• [TASK REQUIREMENTS]
What do the lines from the top of the data through the line with "Lp(b, 'soffit', M['old_wood'])" say? Quote them exactly and include both ends.

═════ PROVIDED MATERIAL ═════

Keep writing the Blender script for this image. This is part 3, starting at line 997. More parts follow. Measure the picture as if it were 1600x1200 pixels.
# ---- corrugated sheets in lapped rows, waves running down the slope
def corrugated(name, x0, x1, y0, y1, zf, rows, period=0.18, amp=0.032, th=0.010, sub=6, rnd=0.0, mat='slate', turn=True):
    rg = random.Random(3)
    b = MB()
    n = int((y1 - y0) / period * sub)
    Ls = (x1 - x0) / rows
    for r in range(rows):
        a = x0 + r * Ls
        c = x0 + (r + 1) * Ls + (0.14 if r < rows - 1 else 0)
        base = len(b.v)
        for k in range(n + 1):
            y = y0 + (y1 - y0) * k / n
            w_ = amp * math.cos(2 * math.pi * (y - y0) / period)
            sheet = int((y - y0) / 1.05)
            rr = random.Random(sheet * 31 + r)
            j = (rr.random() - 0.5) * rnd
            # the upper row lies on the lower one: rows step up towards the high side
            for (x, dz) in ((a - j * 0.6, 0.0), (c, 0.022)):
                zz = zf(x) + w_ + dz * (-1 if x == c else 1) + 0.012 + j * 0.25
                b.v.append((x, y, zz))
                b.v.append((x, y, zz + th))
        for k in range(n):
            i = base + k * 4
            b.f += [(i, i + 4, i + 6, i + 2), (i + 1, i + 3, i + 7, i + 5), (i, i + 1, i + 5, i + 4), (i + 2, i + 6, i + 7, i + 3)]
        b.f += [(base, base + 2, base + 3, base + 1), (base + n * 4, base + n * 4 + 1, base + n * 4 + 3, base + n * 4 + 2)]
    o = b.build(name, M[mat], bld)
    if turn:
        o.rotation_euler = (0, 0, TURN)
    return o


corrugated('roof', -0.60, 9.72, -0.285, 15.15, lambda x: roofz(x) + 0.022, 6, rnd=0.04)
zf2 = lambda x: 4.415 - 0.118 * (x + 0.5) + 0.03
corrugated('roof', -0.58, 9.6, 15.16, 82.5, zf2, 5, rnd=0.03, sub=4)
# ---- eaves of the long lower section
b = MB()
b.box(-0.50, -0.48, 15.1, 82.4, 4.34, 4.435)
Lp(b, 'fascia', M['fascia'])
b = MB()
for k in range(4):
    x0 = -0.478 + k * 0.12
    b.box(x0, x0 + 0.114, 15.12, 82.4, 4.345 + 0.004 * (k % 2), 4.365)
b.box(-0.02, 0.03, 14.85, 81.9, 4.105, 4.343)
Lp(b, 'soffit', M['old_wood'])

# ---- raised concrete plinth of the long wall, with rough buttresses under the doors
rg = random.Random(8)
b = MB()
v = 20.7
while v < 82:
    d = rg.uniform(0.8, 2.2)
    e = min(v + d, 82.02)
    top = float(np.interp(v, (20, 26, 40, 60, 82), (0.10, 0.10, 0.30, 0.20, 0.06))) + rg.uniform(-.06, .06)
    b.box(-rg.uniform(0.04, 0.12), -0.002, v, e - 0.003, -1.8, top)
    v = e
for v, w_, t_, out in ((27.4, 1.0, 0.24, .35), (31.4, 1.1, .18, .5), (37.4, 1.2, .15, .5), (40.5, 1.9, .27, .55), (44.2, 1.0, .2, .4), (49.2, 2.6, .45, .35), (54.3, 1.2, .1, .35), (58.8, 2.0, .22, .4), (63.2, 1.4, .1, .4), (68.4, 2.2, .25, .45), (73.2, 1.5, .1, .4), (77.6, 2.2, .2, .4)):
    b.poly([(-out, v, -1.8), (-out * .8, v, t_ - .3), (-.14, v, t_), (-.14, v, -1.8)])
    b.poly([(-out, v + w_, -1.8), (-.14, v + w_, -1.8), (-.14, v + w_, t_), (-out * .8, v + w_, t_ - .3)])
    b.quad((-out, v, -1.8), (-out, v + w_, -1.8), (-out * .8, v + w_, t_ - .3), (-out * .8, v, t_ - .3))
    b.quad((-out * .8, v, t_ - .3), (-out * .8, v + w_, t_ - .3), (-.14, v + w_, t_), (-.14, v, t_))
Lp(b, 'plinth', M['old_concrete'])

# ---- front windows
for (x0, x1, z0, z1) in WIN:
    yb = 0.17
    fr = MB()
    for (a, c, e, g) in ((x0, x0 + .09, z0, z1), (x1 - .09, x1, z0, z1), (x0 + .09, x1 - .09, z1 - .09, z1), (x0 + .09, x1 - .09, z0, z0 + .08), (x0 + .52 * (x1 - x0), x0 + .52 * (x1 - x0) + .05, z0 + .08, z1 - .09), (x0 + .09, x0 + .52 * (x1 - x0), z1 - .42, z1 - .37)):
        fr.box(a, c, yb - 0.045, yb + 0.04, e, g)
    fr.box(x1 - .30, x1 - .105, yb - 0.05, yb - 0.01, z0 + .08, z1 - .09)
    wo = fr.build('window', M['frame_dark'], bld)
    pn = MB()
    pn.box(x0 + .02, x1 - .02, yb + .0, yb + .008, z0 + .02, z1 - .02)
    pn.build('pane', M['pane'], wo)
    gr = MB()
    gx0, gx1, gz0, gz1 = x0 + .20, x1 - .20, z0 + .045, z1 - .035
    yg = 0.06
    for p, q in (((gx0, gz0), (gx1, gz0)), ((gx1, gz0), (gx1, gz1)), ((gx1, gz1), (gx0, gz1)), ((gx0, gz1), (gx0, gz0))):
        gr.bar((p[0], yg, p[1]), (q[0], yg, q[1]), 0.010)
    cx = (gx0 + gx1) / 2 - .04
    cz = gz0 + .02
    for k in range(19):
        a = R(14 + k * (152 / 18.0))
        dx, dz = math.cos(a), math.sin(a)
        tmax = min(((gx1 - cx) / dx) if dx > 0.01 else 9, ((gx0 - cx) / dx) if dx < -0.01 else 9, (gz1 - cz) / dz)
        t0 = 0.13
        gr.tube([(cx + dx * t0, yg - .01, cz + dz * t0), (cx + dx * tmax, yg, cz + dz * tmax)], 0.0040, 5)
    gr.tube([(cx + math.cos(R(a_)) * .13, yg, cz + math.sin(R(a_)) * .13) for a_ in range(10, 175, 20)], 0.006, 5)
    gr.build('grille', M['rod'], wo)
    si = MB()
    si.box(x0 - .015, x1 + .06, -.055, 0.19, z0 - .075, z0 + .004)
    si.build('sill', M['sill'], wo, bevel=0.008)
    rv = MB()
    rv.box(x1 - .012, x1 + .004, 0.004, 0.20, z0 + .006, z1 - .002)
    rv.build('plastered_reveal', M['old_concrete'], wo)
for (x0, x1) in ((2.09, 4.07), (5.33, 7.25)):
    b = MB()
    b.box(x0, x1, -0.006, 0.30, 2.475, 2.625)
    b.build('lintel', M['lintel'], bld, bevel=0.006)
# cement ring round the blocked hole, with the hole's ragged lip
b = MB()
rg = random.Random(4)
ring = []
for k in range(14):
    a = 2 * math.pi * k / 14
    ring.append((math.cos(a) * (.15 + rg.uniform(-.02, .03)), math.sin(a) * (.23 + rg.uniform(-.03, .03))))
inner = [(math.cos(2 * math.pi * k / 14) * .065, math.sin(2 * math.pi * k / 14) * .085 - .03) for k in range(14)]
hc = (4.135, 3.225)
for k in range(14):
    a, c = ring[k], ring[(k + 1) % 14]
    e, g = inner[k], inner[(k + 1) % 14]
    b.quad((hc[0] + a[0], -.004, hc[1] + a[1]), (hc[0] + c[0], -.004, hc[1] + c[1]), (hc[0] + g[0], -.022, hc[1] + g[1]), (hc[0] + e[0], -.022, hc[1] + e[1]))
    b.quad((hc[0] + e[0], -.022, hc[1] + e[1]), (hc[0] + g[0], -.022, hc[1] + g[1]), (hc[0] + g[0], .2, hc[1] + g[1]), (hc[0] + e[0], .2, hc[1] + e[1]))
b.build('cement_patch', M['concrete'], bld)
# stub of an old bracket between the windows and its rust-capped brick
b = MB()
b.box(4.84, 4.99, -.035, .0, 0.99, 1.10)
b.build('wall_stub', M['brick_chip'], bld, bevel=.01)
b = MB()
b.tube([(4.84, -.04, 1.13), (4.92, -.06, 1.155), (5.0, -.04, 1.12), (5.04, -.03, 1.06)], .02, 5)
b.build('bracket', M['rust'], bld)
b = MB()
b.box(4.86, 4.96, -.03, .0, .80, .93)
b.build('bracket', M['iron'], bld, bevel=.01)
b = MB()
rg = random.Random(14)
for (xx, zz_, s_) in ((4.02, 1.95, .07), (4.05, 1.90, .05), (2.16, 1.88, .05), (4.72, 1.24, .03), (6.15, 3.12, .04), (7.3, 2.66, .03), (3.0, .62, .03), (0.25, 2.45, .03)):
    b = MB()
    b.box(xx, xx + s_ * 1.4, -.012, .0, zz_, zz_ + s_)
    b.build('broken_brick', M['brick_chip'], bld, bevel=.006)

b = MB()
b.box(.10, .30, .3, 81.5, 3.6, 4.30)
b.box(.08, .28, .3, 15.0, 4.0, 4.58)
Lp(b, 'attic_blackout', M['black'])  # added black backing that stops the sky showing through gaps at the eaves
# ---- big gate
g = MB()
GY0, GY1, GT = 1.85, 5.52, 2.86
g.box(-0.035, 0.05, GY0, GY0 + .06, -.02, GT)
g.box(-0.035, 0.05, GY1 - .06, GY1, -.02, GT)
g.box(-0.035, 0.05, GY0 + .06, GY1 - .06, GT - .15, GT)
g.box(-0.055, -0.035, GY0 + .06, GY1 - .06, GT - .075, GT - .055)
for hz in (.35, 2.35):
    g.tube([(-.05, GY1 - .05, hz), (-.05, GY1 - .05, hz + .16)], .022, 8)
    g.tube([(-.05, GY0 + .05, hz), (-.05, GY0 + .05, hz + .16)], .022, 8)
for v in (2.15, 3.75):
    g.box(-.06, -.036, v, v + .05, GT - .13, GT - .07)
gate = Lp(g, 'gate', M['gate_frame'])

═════

• [SOLUTION]
Keep writing the Blender script for this image. This is part 3, starting at line 997. More parts follow. Measure the picture as if it were 1600x1200 pixels.
# ---- corrugated sheets in lapped rows, waves running down the slope
def corrugated(name, x0, x1, y0, y1, zf, rows, period=0.18, amp=0.032, th=0.010, sub=6, rnd=0.0, mat='slate', turn=True):
    rg = random.Random(3)
    b = MB()
    n = int((y1 - y0) / period * sub)
    Ls = (x1 - x0) / rows
    for r in range(rows):
        a = x0 + r * Ls
        c = x0 + (r + 1) * Ls + (0.14 if r < rows - 1 else 0)
        base = len(b.v)
        for k in range(n + 1):
            y = y0 + (y1 - y0) * k / n
            w_ = amp * math.cos(2 * math.pi * (y - y0) / period)
            sheet = int((y - y0) / 1.05)
            rr = random.Random(sheet * 31 + r)
            j = (rr.random() - 0.5) * rnd
            # the upper row lies on the lower one: rows step up towards the high side
            for (x, dz) in ((a - j * 0.6, 0.0), (c, 0.022)):
                zz = zf(x) + w_ + dz * (-1 if x == c else 1) + 0.012 + j * 0.25
                b.v.append((x, y, zz))
                b.v.append((x, y, zz + th))
        for k in range(n):
            i = base + k * 4
            b.f += [(i, i + 4, i + 6, i + 2), (i + 1, i + 3, i + 7, i + 5), (i, i + 1, i + 5, i + 4), (i + 2, i + 6, i + 7, i + 3)]
        b.f += [(base, base + 2, base + 3, base + 1), (base + n * 4, base + n * 4 + 1, base + n * 4 + 3, base + n * 4 + 2)]
    o = b.build(name, M[mat], bld)
    if turn:
        o.rotation_euler = (0, 0, TURN)
    return o


corrugated('roof', -0.60, 9.72, -0.285, 15.15, lambda x: roofz(x) + 0.022, 6, rnd=0.04)
zf2 = lambda x: 4.415 - 0.118 * (x + 0.5) + 0.03
corrugated('roof', -0.58, 9.6, 15.16, 82.5, zf2, 5, rnd=0.03, sub=4)
# ---- eaves of the long lower section
b = MB()
b.box(-0.50, -0.48, 15.1, 82.4, 4.34, 4.435)
Lp(b, 'fascia', M['fascia'])
b = MB()
for k in range(4):
    x0 = -0.478 + k * 0.12
    b.box(x0, x0 + 0.114, 15.12, 82.4, 4.345 + 0.004 * (k % 2), 4.365)
b.box(-0.02, 0.03, 14.85, 81.9, 4.105, 4.343)
Lp(b, 'soffit', M['old_wood'])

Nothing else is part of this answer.